Tak hanya itu, gugatan iklim terhadap Holcim juga sejalan dengan UU Perlindungan Iklim (Climate Protection Law) Swiss. UU itu baru sah pada Juni 2023 lalu. Di dalamnya menegaskan bahwa tuntutan hukum secara perdata dalam konteks perubahan iklim dapat dilakukan. Karena gugatan ini merupakan yang pertama di Swiss, pengadilan Swiss belum pernah memutuskan kasus semacam ini.

“Namun, tugas pengadilan tidak hanya menetapkan hukum pada situasi yang telah diketahui, tetapi juga dapat menetapkan hukum baru untuk menyikapi perkembangan kehidupan masyarakat yang terus berkembang,” tambah Cordelia.

Holcim Menyangkal Tanggung Jawab

Sementara itu, kuasa hukum Holcim, Stefanie Pfisterer dan Felix Dasser, mencoba menyangkal tanggung jawab dengan menuding bahwa gugatan ini “diorkestrasi” oleh Wahana Lingkungan Hidup Indonesia (Walhi), European Centre for Constitutional and Human Rights (ECCHR), dan HEKS sebagai organisasi pendamping penggugat.

Sikap tidak pantas juga Felix tunjukkan dengan melemparkan koin sebesar CHF 4 (sekitar Rp80.000) di hadapan persidangan. Hal ini untuk menunjukan bahwa klaim keuangan terbatas yang penggugat ajukan tidak relevan.

Bagi penggugat, tindakan tersebut merupakan suatu bentuk penghinaan. Hal ini karena mereka sedang memperjuangkan keberlanjutan hidup dari ancaman krisis iklim yang bahkan bukan mereka yang menyebabkannya.

Hal ini sekaligus memperlihatkan arogansi Holcim sebagai salah satu penyumbang emisi terbesar di dunia yang berusaha berkilah. Bahkan, mereka meremehkan penderitaan penggugat yang terdampak langsung oleh krisis iklim. Merespon tuduhan Holcim yang menyebut gugatan ini “diorkestrasi”, Walhi memberikan bantahan langsung.

Direktur Eksekutif Walhi Jakarta, Suci Fitriah Tanjung mengatakan bahwa Holcim berusaha berkilah dari fakta bahwa lebih dari 7 miliar ton emisi CO2 yang mereka hasilkan sejak tahun 1950 sampai sekarang, telah menghancurkan kehidupan para penggugat selama hampir satu dekade.

“Tuduhan bahwa gugatan ini bagian ‘orkestrasi’ hanyalah kedok untuk menghindari tanggung jawab atas kerusakan nyata yang mereka timbulkan,” tegas Suci.

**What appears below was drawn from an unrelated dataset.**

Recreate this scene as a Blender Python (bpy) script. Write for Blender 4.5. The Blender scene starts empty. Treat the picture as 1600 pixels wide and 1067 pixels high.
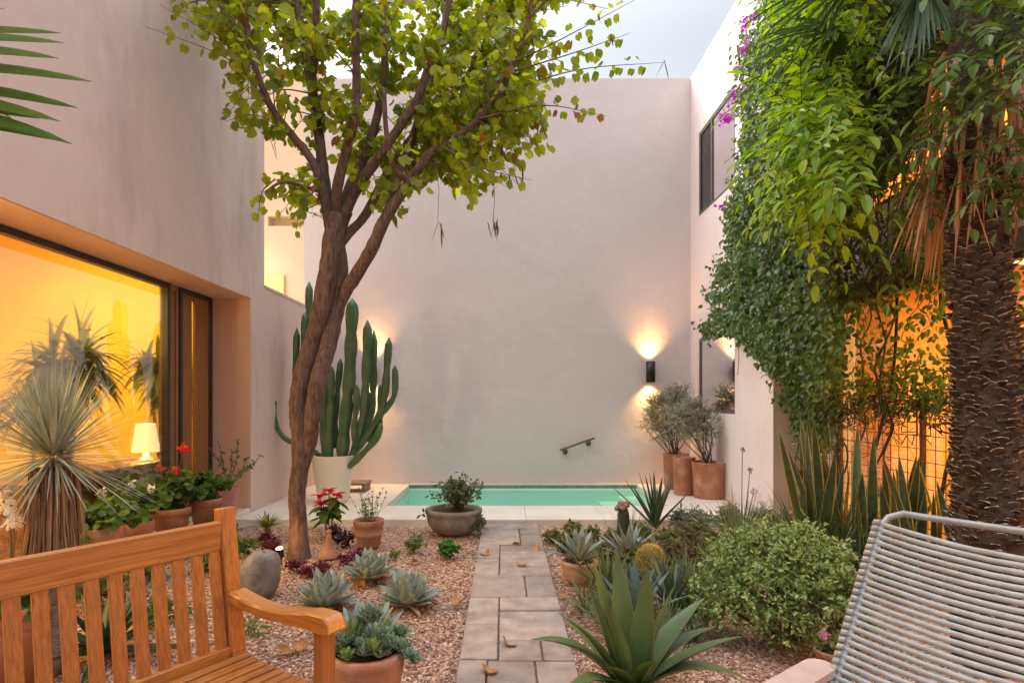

Sementara itu, majelis hakim Pengadilan Cantonal Zug akan menyampaikan putusan resmi terhadap kasus ini dalam beberapa pekan ke depan. Sidang ini menjadi salah satu tonggak penting dalam perjuangan hukum transnasional.

Gugatan ini juga menjadi pertama kalinya oleh empat warga dari sebuah pulau kecil di Indonesia. Mereka berdiri di hadapan pengadilan di Eropa, menuntut pertanggungjawaban salah satu korporasi besar dunia atas kontribusinya terhadap krisis iklim.